O plano, a equipe, a autorização do governo da Libéria já estão na mão. O que falta, como sempre, é conseguir a verba para fechar a conta da escola. Incluindo tudo, viagem e casa para o time brasileiro no pacote, são 410 mil reais. Mas a conta pode cair muito se parte do projeto for feita na própria Libéria. Vinícius acredita que com pouco mais de metade desse valor seja possível colocar o essencial de pé: “Levantar recursos tem sido o mais difícil. Todo mundo gosta do projeto, mas, na hora de patrocinar, qual empresa vê a Libéria como algo relevante para seu marketing?”.

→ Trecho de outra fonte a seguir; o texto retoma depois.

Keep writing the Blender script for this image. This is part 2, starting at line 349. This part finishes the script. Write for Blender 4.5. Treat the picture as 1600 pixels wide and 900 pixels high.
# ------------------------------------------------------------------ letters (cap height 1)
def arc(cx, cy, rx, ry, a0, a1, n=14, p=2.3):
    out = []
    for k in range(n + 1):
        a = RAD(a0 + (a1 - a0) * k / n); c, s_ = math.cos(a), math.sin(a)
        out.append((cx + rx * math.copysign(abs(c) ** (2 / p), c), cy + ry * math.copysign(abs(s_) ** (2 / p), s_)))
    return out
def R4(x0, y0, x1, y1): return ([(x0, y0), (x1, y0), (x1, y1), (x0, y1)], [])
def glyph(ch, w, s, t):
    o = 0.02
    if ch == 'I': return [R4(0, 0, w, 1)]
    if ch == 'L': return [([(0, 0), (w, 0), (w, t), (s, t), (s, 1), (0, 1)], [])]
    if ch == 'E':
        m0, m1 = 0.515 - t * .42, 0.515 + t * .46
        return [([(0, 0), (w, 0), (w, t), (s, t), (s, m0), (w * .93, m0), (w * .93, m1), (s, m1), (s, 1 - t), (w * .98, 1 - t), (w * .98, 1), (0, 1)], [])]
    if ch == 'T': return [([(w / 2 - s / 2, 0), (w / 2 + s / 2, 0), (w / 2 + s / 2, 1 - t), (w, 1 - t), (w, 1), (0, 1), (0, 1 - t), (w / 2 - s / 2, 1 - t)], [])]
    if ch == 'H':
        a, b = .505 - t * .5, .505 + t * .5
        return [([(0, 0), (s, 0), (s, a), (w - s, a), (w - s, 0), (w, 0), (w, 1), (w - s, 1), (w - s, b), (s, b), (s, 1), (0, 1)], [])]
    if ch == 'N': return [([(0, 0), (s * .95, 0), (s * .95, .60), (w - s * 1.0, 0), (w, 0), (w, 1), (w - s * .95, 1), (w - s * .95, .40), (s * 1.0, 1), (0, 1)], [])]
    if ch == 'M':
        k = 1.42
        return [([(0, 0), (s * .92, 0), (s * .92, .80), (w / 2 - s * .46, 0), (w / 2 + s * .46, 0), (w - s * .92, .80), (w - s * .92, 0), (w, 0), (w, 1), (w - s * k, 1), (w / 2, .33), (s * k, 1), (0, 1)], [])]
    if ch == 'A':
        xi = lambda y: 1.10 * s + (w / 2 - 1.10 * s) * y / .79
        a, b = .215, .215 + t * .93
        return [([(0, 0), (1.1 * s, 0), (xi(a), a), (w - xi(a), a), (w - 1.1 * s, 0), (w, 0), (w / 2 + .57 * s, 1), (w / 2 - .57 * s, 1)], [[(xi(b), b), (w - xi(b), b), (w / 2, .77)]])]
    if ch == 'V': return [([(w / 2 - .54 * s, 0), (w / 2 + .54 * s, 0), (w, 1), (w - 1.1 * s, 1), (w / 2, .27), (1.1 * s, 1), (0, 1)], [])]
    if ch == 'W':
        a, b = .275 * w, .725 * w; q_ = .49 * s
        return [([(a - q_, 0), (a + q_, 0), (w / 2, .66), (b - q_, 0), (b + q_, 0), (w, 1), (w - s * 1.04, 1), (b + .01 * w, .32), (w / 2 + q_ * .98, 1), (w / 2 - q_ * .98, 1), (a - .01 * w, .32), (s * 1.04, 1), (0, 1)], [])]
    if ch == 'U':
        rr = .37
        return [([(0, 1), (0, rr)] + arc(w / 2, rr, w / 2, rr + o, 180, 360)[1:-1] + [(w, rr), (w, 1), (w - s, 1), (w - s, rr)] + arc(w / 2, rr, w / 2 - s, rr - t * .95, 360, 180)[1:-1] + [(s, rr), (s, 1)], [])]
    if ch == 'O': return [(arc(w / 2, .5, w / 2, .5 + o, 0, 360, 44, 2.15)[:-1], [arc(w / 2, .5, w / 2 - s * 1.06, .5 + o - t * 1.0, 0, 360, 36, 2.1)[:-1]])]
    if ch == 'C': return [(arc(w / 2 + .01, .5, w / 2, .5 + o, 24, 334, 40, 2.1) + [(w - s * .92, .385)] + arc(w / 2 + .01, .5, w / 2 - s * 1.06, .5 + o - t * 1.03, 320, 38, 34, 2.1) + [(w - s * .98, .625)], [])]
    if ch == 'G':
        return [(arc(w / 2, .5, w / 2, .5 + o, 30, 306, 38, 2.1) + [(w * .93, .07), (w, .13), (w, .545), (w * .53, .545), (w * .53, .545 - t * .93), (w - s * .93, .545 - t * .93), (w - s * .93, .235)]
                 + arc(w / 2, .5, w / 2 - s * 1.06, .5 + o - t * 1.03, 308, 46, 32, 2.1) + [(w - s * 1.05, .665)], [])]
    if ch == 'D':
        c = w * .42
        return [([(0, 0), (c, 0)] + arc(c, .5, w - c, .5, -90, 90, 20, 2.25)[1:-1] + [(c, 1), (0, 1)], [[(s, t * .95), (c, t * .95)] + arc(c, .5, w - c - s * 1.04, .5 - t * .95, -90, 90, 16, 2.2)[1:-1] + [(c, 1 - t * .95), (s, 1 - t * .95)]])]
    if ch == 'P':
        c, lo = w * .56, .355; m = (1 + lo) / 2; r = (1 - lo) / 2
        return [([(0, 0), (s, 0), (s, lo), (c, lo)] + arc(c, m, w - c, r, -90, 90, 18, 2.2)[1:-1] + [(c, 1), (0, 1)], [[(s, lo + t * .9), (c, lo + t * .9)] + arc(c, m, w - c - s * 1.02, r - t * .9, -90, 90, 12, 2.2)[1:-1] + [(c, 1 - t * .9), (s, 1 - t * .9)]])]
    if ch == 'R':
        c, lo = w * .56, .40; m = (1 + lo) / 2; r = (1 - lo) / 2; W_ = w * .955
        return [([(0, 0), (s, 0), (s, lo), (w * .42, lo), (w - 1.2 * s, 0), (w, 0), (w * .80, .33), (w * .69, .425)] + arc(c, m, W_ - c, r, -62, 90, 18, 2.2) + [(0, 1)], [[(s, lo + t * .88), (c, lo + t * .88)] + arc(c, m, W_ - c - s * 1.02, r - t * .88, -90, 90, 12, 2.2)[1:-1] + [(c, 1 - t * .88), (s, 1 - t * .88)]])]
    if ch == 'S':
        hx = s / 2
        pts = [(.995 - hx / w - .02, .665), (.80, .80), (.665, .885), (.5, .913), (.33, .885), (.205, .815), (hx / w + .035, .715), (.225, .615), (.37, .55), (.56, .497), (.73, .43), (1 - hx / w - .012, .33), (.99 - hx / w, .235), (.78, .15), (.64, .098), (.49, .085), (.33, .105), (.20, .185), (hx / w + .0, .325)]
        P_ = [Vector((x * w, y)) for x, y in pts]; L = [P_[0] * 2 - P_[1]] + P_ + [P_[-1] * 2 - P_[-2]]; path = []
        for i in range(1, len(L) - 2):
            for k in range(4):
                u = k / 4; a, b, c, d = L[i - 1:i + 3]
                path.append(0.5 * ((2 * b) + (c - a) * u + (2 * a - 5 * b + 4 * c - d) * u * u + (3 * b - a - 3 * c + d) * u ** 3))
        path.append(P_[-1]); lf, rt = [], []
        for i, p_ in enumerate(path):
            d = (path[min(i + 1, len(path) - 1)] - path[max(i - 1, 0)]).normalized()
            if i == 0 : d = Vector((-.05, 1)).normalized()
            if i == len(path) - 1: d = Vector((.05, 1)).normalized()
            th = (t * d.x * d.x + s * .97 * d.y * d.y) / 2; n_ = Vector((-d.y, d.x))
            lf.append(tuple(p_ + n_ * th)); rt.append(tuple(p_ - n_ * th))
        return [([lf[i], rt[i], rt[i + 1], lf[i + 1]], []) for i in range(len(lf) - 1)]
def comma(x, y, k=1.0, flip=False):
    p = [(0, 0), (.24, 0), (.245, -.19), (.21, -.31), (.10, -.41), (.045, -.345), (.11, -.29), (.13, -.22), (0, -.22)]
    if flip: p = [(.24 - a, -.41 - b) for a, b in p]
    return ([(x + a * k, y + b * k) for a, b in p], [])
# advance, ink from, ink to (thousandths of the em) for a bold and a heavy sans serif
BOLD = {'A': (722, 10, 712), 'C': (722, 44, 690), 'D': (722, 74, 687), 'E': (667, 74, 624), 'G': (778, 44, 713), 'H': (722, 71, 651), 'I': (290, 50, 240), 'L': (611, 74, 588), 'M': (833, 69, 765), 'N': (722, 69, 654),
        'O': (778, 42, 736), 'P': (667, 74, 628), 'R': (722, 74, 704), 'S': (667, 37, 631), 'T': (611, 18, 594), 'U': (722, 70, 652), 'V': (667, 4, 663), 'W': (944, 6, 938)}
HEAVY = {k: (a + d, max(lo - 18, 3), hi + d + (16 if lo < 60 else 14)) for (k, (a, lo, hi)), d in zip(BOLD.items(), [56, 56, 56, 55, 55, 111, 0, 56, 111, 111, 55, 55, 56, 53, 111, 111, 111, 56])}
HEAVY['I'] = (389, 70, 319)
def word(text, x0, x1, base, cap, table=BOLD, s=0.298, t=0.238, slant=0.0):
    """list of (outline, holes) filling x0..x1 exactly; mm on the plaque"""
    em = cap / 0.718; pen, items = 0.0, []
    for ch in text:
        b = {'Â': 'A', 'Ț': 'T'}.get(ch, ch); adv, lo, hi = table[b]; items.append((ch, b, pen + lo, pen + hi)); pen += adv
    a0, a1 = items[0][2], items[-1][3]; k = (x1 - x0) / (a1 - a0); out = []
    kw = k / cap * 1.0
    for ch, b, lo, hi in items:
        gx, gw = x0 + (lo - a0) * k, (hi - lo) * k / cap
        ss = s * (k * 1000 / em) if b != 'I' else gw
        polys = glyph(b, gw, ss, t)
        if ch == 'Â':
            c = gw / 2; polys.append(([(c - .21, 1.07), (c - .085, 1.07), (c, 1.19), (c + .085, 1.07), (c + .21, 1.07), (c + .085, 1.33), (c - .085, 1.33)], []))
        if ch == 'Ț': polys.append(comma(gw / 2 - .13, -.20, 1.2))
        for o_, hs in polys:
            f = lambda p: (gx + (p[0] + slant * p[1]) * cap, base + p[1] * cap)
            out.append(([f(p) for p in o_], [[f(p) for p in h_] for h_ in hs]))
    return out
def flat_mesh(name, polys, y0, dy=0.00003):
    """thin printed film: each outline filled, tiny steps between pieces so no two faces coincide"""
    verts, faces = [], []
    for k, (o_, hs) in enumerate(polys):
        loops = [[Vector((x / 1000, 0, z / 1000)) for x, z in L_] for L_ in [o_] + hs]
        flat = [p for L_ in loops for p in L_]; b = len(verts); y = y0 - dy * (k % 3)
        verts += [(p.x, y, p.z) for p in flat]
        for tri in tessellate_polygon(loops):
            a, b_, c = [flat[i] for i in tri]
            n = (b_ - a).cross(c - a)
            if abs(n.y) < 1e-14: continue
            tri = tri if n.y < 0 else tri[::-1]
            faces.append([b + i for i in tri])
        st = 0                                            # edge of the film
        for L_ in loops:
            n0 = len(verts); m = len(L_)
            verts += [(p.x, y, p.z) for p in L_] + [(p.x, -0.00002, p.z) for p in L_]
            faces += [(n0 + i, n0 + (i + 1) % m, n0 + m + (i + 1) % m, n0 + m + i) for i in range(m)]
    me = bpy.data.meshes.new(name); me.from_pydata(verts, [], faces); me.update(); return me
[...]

O projeto é explicado em www.escoladebambu.com e ali, além de descobrir como dá para ajudar, as contas são abertas e dá para entender para onde irá cada centavo. Falta muito? “Este ano temos promessas de doações maiores e vamos acelerar a divulgação. Mais 50 mil e temos condições de embarcar no começo de 2013 para lá.” Por enquanto o dinheiro vem de doações, festas beneficentes e vendas de produtos, como uma camiseta desenhada pelo estilista Ronaldo Fraga, que, quando topou ajudar o projeto. “Não tinha como não me envolver. O mundo encolheu. Não é um problema brasileiro ou internacional. É um problema do nosso tempo”, analisa Fraga, ajudando a desfazer uma das mais comuns, e míopes, críticas que se faz à Escola de Bambu: por que fazer algo na Libéria, se tanta gente precisa de ajuda aqui?

Vinícius esclarece: “Muita gente me faz essa pergunta. Mas foi algo que eu vivi. Fiz amizades, conheci pessoas, fui ajudado por elas e vi o tamanho da importância de uma escola ali. Tem gente que se orgulha de que, hoje, o Brasil pode ajudar a Europa financeiramente... e o que estamos fazendo para tentar reparar a exploração e todo o mal que a África sofreu por séculos? O que digo quando me criticam por tentar ajudar crianças na Libéria é: ‘E o que você está fazendo para ajudar as crianças no Brasil?’”.